1.7. Enfin, la proposition de Loi Mallié constitue, contrairement à ce qu’elle prétend, une remise en cause du principe même du repos dominical. En effet, par effet de capillarité (application du principe d’égale concurrence entre les commerces d’une même branche d’activité appliqué par le Conseil d’Etat) de très nombreux autres commerces – que ceux visés par la présente proposition de loi – pourront ouvrir le dimanche.
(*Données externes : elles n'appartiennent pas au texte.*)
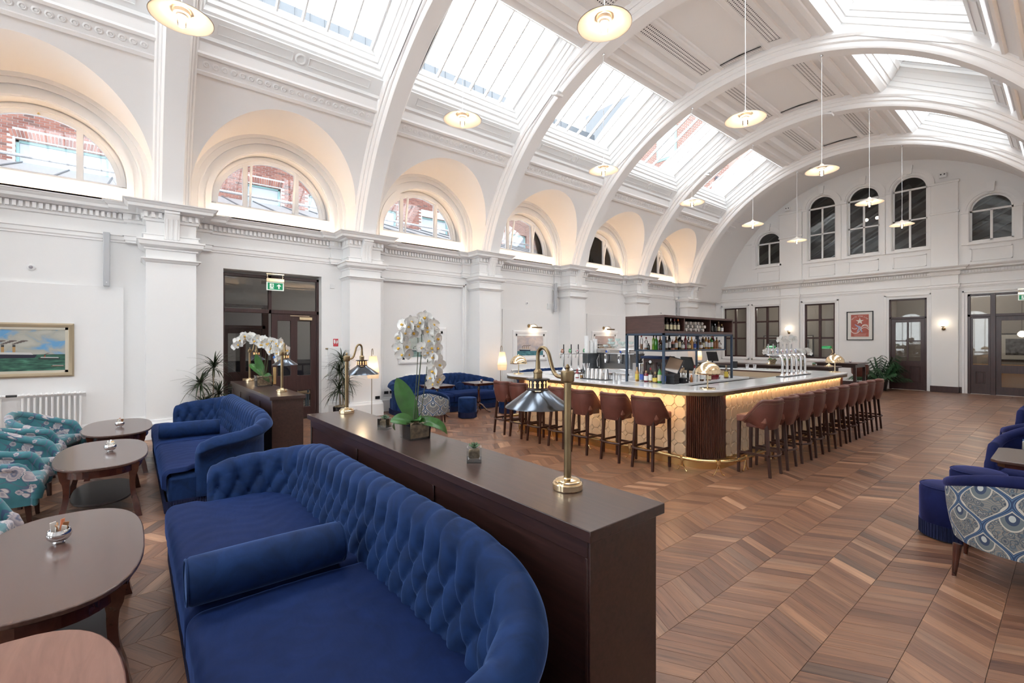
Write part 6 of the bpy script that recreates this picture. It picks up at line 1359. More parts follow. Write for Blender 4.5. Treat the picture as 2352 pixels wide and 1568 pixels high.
for i, y in enumerate((9.08, 9.30, 9.52, 9.74, 9.96, 10.18)):
    tap('swan-neck chrome beer tap on the right bar counter, %s of six' % ['nearest', 'second nearest', 'third nearest', 'third farthest', 'second farthest', 'farthest'][i], -3.36, y, 0, BL_ if i % 2 else BW_, True, 'swan-neck chrome taps on the right counter')
# ================================================================ SHELF UNIT
su = thing('hanging_bottle_shelf', 'dark wood and navy metal shelf unit rising above the middle of the bar', 'shelf', (0, 0, 0)); sx0, sx1, sy0, sy1 = -4.60, -3.90, 6.14, 8.33
CB = M(); CB.box(sx0, sx1, sy0, sy1, 2.065, 2.10); obj('top_board', CB, CABW, su, bevel=.002); obj('bottom_board', M().box(sx0, sx1, sy0, sy1, 1.825, 1.86), CABW, su, bevel=.002); obj('back_board', M().box(sx0, sx0 + .02, sy0, sy1, 1.86, 2.065), CABW, su)
obj('end_board', M().box(sx0 + .008, sx1 - .01, sy0 + .004, sy0 + .03, 1.86, 2.065), CABW, su); obj('end_board', M().box(sx0 + .01, sx1, sy1 - .03, sy1, 1.86, 2.065), CABW, su)
for y in (6.76, 7.58): obj('partition', M().box(sx0 + .02, sx1 - .03, y - .012, y + .012, 1.86, 2.065), CABW, su)
pm = .016
for x, y, z0 in ((sx1 - pm, sy0 + pm, 1.045), (sx0 + pm, sy0 + pm + .28, 1.045), (sx1 - pm, sy1 - pm, 1.045), (sx0 + pm, sy1 - pm, 1.045)): obj('post', M().box(x - pm, x + pm, y - pm, y + pm, z0 if y > 6.4 else 1.04, 1.825), NAVYM, su)
obj('post', M().box(sx0, sx0 + 2 * pm, sy0, sy0 + 2 * pm, 1.04, 1.825), NAVYM, su)
for x0, x1, y0, y1 in ((sx0, sx1, sy0, sy0 + .03), (sx0, sx1, sy1 - .03, sy1), (sx0, sx0 + .03, sy0, sy1), (sx1 - .03, sx1, sy0, sy1)): obj('top_rail', M().box(x0, x1, y0, y1, 1.795, 1.826), NAVYM, su)
hx0, hx1, hy0, hy1 = -4.50, -3.97, 6.26, 8.18
for x in (hx0, hx1):
    for y in (hy0, 7.25, hy1): obj('hanger', M().box(x - .011, x + .011, y - .011, y + .011, 1.555, 1.80), NAVYM, su)
for x0, x1, y0, y1 in ((hx0 - .011, hx1 + .011, hy0 - .011, hy0 + .011), (hx0 - .011, hx1 + .011, hy1 - .011, hy1 + .011), (hx0 - .011, hx0 + .011, hy0, hy1), (hx1 - .011, hx1 + .011, hy0, hy1)): obj('shelf_rail', M().box(x0, x1, y0, y1, 1.545, 1.567), NAVYM, su)
obj('glass_shelf', M().box(hx0, hx1, hy0, hy1, 1.567, 1.573), CLEAR, su)
# ================================================================ BOTTLES
def bmat(nm, c, r=.08): return mat('bottle_' + nm, c, r, spec=.8, coat=.5)
BM = {'dark': bmat('dark', (.010, .013, .012)), 'green': bmat('green', (.03, .20, .02)), 'lime': bmat('lime', (.14, .28, .02)), 'amber': bmat('amber', (.28, .09, .015)), 'gold': bmat('gold', (.50, .25, .05)), 'clear': CLEAR, 'red': bmat('red', (.20, .01, .02)), 'white': bmat('frosted', (.7, .72, .74), .4), 'brown': bmat('brown', (.07, .025, .012)), 'rose': bmat('rose', (.55, .25, .20))}
LBL = {'cream': mat('label_cream', (.66, .62, .42), .6), 'white': mat('label_white', (.75, .75, .74), .6), 'yellow': mat('label_yellow', (.70, .52, .08), .6), 'black': mat('label_black', (.03, .03, .03), .5), 'blue': mat('label_blue', (.06, .12, .45), .5), 'red': mat('label_red', (.5, .05, .05), .5)}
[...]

Il suffira qu’ils soient en situation de concurrence avec un commerce bénéficiant d’une dérogation à la règle du repos dominical, c’est-à-dire implantés dans une Commune touristique ou thermale, dans zone une touristique d’affluence exceptionnelle, ou dans une PUCE…

En résumé cette proposition de loi :

  • Va désertifier les centres-villes au profit des centres commerciaux de périphérie (allant ainsi à l’encontre des mesures prises dans le Grenelle de l’environnement pour limiter les rejets de CO2),
  • Induira des dépenses très importantes de la part des Communes pour reconstruire leurs centres-villes
  • Emportera une diminution des commandes auprès des industriels français car les commerces de proximité et de centre ville sont leurs principaux clients,
  • Aura un impact négatif sur l’emploi dans les secteurs du commerce et de l’industrie,
  • Induira une augmentation des prix,
  • Sera source d’inégalité entre les salariés certains seront payés double, d’autres non,
  • Aura un impact négatif sur les secteurs du tourisme car il sera difficile pour la France de conserver sa place de première destination touristique au monde si ses centres-villes sont désertés de leurs commerces.
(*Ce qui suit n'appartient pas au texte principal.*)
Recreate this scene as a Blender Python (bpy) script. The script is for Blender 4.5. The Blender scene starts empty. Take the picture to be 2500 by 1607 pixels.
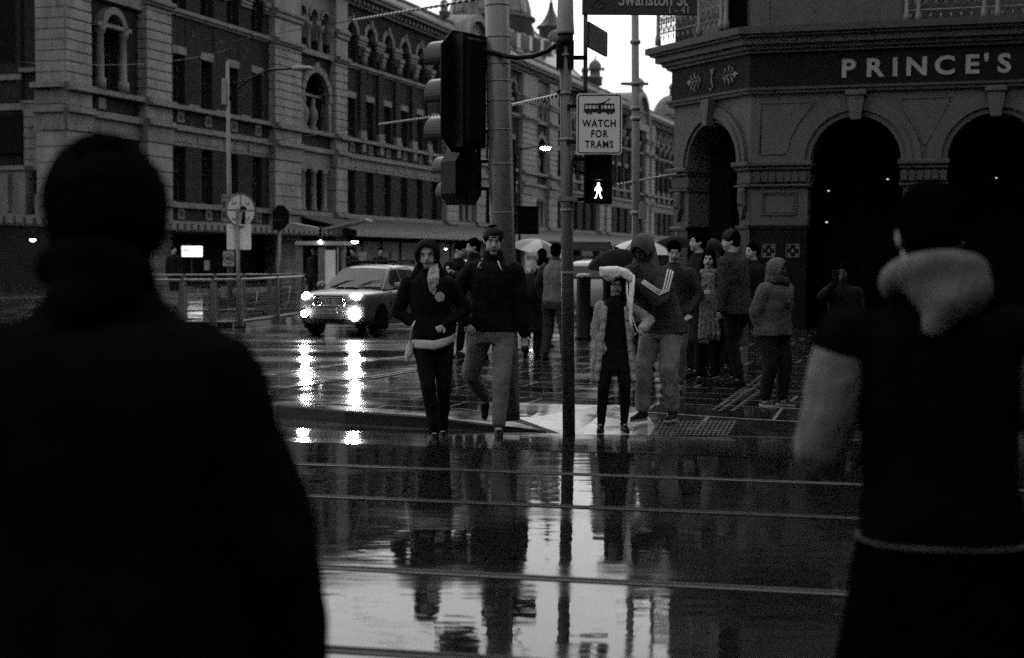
import bpy, bmesh, math, random, colorsys
from math import sin, cos, pi, radians, sqrt, atan2, floor, ceil
from mathutils import Vector as V, Matrix as M, noise as MN
import numpy as np
random.seed(7)
C = bpy.context.collection
SC = bpy.context.scene
# ---------------------------------------------------------------- camera
FPX = 3472.0            # focal length in pixels of the 2500 wide photograph
HZ = 624.0
PITCH = math.atan((803.5-HZ)/FPX)
ROLL = radians(0.35)
cd = bpy.data.cameras.new('camera'); cam = bpy.data.objects.new('camera', cd); C.objects.link(cam)
CAMZ = 1.63
cam.location = (0, 0, CAMZ)
cam.rotation_euler = (M.Rotation(pi/2-PITCH, 3, 'X') @ M.Rotation(ROLL, 3, 'Z')).to_euler()
cd.sensor_width = 36; cd.lens = 50; cd.clip_end = 3000; cd.clip_start = .05
cd.dof.use_dof = True; cd.dof.focus_distance = 13.2; cd.dof.aperture_fstop = 2.0; cd.dof.aperture_blades = 7
SC.camera = cam
# ---------------------------------------------------------------- sky and light: rain cloud, late afternoon, black and white film
w = bpy.data.worlds.new('World'); SC.world = w; w.use_nodes = True
nt = w.node_tree; nt.nodes.clear()
sky = nt.nodes.new('ShaderNodeTexSky'); sky.sky_type = 'NISHITA'; sky.sun_disc = False
sky.sun_elevation = radians(35); sky.sun_rotation = radians(20); sky.dust_density = 6; sky.air_density = 1
bw = nt.nodes.new('ShaderNodeRGBToBW'); nt.links.new(sky.outputs[0], bw.inputs[0])
tc = nt.nodes.new('ShaderNodeTexCoord'); ns = nt.nodes.new('ShaderNodeTexNoise'); ns.inputs['Scale'].default_value = 2.2
ns.inputs['Detail'].default_value = 5
nt.links.new(tc.outputs['Generated'], ns.inputs['Vector'])
mr = nt.nodes.new('ShaderNodeMapRange'); mr.inputs[1].default_value = .3; mr.inputs[2].default_value = .7
mr.inputs[3].default_value = 13; mr.inputs[4].default_value = 16
nt.links.new(ns.outputs[0], mr.inputs[0])
mx = nt.nodes.new('ShaderNodeMix'); mx.inputs[0].default_value = .9      # an even cloud deck over the sky
nt.links.new(bw.outputs[0], mx.inputs[2]); nt.links.new(mr.outputs[0], mx.inputs[3])
bg = nt.nodes.new('ShaderNodeBackground'); bg.inputs[1].default_value = 0.10
nt.links.new(mx.outputs[0], bg.inputs[0])
wo = nt.nodes.new('ShaderNodeOutputWorld'); nt.links.new(bg.outputs[0], wo.inputs[0])
sl = bpy.data.lights.new('sun', 'SUN'); sl.energy = .5; sl.angle = radians(30)
so = bpy.data.objects.new('sun', sl); C.objects.link(so)
so.rotation_euler = (radians(55), 0, radians(20+180-20))
SC.view_settings.view_transform = 'Standard'; SC.view_settings.look = 'None'
SC.view_settings.gamma = 1; SC.view_settings.use_curve_mapping = False
SC.view_settings.exposure = 0.0
SC.cycles.use_denoising = False; SC.cycles.use_adaptive_sampling = True; SC.cycles.adaptive_threshold = .028; SC.cycles.adaptive_min_samples = 12
SC.cycles.max_bounces = 6; SC.cycles.diffuse_bounces = 2; SC.cycles.glossy_bounces = 3; SC.cycles.sample_clamp_indirect = 3

# ---------------------------------------------------------------- helpers
def tag(o, label=None, cat=None, group=None, kind=None):
    if label: o['label'] = label
    if cat: o['category'] = cat
    if group: o['group'] = group
    if kind: o['kind'] = kind
    return o
def thing(name, label, cat, loc=(0, 0, 0), rz=0, group=None):
    o = bpy.data.objects.new(name, None); C.objects.link(o); o.empty_display_size = .1
    o.location = loc; o.rotation_euler = (0, 0, rz)
    return tag(o, label, cat, group)
_mats = {}
def mat(name, v, rough=.8, var=.25, scale=6, bump=0.0, spec=.3, metal=0, brick=None, emit=0, coat=0, streak=0):
    """neutral grey procedural material: base value v broken up by noise"""
    if name in _mats: return _mats[name]
    m = bpy.data.materials.new(name); _mats[name] = m
    if not emit: v *= .82
    m.use_nodes = True; n = m.node_tree; b = n.nodes['Principled BSDF']
    b.inputs['Roughness'].default_value = rough; b.inputs['Metallic'].default_value = metal
    b.inputs['Specular IOR Level'].default_value = spec
    b.inputs['Coat Weight'].default_value = coat; b.inputs['Coat Roughness'].default_value = .08
    tx = n.nodes.new('ShaderNodeTexCoord')
    src = tx.outputs['Object']
    no = n.nodes.new('ShaderNodeTexNoise'); no.inputs['Scale'].default_value = scale; no.inputs['Detail'].default_value = 6
    no.inputs['Roughness'].default_value = .65
    mp = n.nodes.new('ShaderNodeMapping'); n.links.new(src, mp.inputs[0])
    if streak: mp.inputs['Scale'].default_value = (1, 1, 1/streak)
    n.links.new(mp.outputs[0], no.inputs['Vector'])
    r = n.nodes.new('ShaderNodeMapRange'); r.inputs[1].default_value = .3; r.inputs[2].default_value = .7
    r.inputs[3].default_value = v*(1-var); r.inputs[4].default_value = v*(1+var)
    n.links.new(no.outputs[0], r.inputs[0])
    out = r.outputs[0]
    if brick:
        bt = n.nodes.new('ShaderNodeTexBrick'); bt.inputs['Scale'].default_value = brick[0]
        bt.inputs['Mortar Size'].default_value = brick[1]
        bt.inputs['Brick Width'].default_value = .5; bt.inputs['Row Height'].default_value = .18
        bt.inputs['Color1'].default_value = (1, 1, 1, 1); bt.inputs['Color2'].default_value = (.75, .75, .75, 1)
        bt.inputs['Mortar'].default_value = (brick[2],)*3+(1,)
        cb = n.nodes.new('ShaderNodeSeparateXYZ'); n.links.new(src, cb.inputs[0])
        ad = n.nodes.new('ShaderNodeMath'); ad.operation = 'ADD'
        n.links.new(cb.outputs[0], ad.inputs[0]); n.links.new(cb.outputs[1], ad.inputs[1])
        cc = n.nodes.new('ShaderNodeCombineXYZ'); n.links.new(ad.outputs[0], cc.inputs[0]); n.links.new(cb.outputs[2], cc.inputs[1])
        n.links.new(cc.outputs[0], bt.inputs['Vector'])
        b2 = n.nodes.new('ShaderNodeRGBToBW'); n.links.new(bt.outputs[0], b2.inputs[0])
        mu = n.nodes.new('ShaderNodeMath'); mu.operation = 'MULTIPLY'
        n.links.new(out, mu.inputs[0]); n.links.new(b2.outputs[0], mu.inputs[1]); out = mu.outputs[0]
    n.links.new(out, b.inputs['Base Color'])
    if bump:
        n2 = n.nodes.new('ShaderNodeTexNoise'); n2.inputs['Scale'].default_value = scale*4; n2.inputs['Detail'].default_value = 5
        n.links.new(mp.outputs[0], n2.inputs['Vector'])
        bp = n.nodes.new('ShaderNodeBump'); bp.inputs['Strength'].default_value = min(1, bump); bp.inputs['Distance'].default_value = .02
        n.links.new(n2.outputs[0], bp.inputs['Height']); n.links.new(bp.outputs[0], b.inputs['Normal'])
    if emit:
        b.inputs['Emission Color'].default_value = (1, 1, 1, 1); b.inputs['Emission Strength'].default_value = emit
    return m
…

En conclusion, la Confédération des COMMERCANTS DE FRANCE est contre la proposition de Loi Mallié. En revanche, elle d’accord pour moderniser les textes en matière d’ouvertures des commerces le dimanche, mais de manière juste et équitable pour l’ensemble des commerçants et des salariés.

Ne modifions pas un modèle qui contribue à l’attractivité de la France et à sa renommée mondiale par ses commerces de créativité et de conseils.